Indranil Chakraborty

Energy-Efficient Memory Using Magneto-Electric Switching of Ferromagnets

Recent experiments on voltage-driven magneto-electric (ME) switching of ferromagnets has shown potential for future low-energy, high-speed, nonvolatile spintronic memory. In this letter, we first analyze two different ME devices—an ME magnetic-tunnel-junction (ME-MTJ) device and an ME-xnor device—with respect to writability, readability, and switching speed. The basic operational principle of ME devices is the fact that, by applying appropriate voltage pulses on the ME oxides in contact with their respective ferromagnets, a 180° switching of the magnetization direction can be achieved. Our analysis is based on a coupled stochastic magnetization dynamics and electron transport model. Subsequently, we show that the decoupled read/write path of ME-MTJs can be utilized to construct an energy-efficient dual-port memory, which can be instrumental in improving the memory throughput. Furthermore, we also propose a novel nonvolatile, content-addressable, memory that exploits the compact xnor operation enabled by the ME-xnor device.

Toward Fast Neural Computing using All-Photonic Phase Change Spiking Neurons

The rapid growth of brain-inspired computing coupled with the inefficiencies in the CMOS implementations of neuromrphic systems has led to intense exploration of efficient hardware implementations of the functional units of the brain, namely, neurons and synapses. However, efforts have largely been invested in implementations in the electrical domain with potential limitations of switching speed, packing density of large integrated systems and interconnect losses. As an alternative, neuromorphic engineering in the photonic domain has recently gained attention. In this work, we propose a purely photonic operation of an Integrate-and-Fire Spiking neuron, based on the phase change dynamics of Ge2Sb2Te5 (GST) embedded on top of a microring resonator, which alleviates the energy constraints of PCMs in electrical domain. We also show that such a neuron can be potentially integrated with on-chip synapses into an all-Photonic Spiking Neural network inferencing framework which promises to be ultrafast and can potentially offer a large operating bandwidth.
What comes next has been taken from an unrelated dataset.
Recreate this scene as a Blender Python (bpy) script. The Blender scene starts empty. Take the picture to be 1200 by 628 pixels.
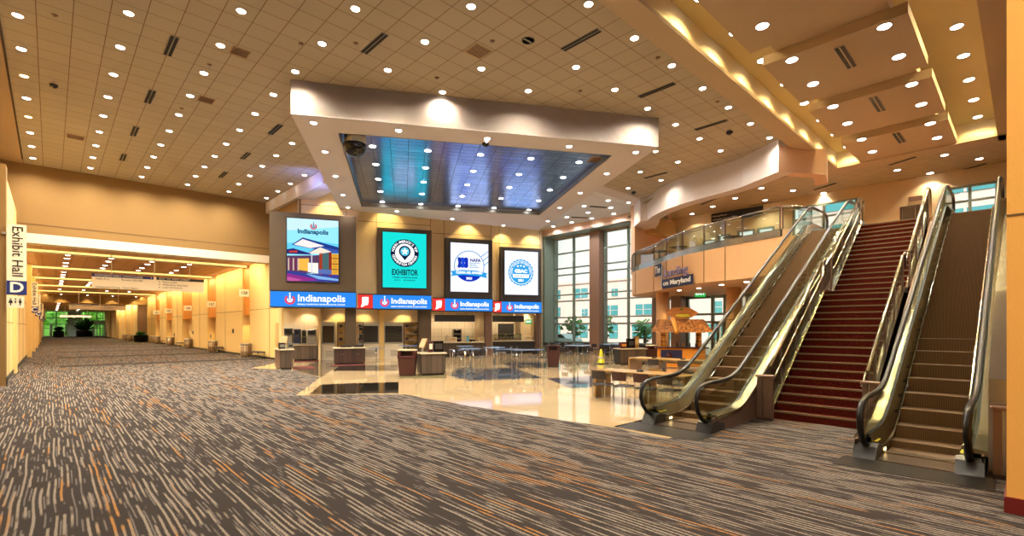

Capacitively Driven Global Interconnect With Energy-Efficient Receiver Based on Magneto-Electric Switching

We propose capacitively driven low-swing global interconnect circuit using a receiver that utilizes magnetoelectric (ME) effect induced magnetization switching to reduce the energy consumption. Capacitively driven wire has recently been shown to be effective in improving the performance of global interconnects. Such techniques can reduce the signal swing in the interconnect by using a capacitive divider network and does not require an additional voltage supply. However, the large reduction in signal swing makes it necessary to use differential signaling and amplification for successful regeneration at the receiver, which add area and static power. ME effect induced magnetization reversal has recently been proposed which shows the possibility of using a low voltage to switch a nanomagnet adjacent to a multi-ferroic oxide. Here, we propose an ME effect based receiver that uses the low voltage at the receiving end of the global wire to switch a nanomagnet. The nanomagnet is also used as the free layer of a magnetic tunnel junction (MTJ), the resistance of which is tuned through the ME effect. This change in MTJ resistance is converted to full swing binary signals by using simple digital components. This process allows capacitive low swing interconnection without differential signaling or amplification, which leads to significant energy efficiency. Our simulation results indicate that for 5-10 mm long global wires in IBM 45 nm technology, capacitive ME design consumes 3x lower energy compared to full-swing CMOS design and 2x lower energy compared to differential amplifier based low-swing capacitive CMOS design.

A non-volatile cascadable magneto-electric material implication logic

Shannons seminal work on Boolean operators — AND, OR, NOT has been the backbone of on-chip digital logic design. This set of the so called basic gates excludes an important mathematical logical operator — the Material Implication (IMP) logic (and its complement (NIMP)), shown in Fig. 1(a). IMP gate along with a NOT/XOR/NIMP gate forms a complete logic basis. Moreover, including IMP as a basic gate along with AND, OR, NOT allows better logic optimization. In this paper, we propose a non-volatile IMP (NIMP) gate that can be seamlessly cascaded to implement complex Boolean functions. Our work differs from previous works as in [1], which used crossbars for implementing IMP logic. Unlike crossbars, our proposed gates can be cascaded and used for standard logic computations or optimization.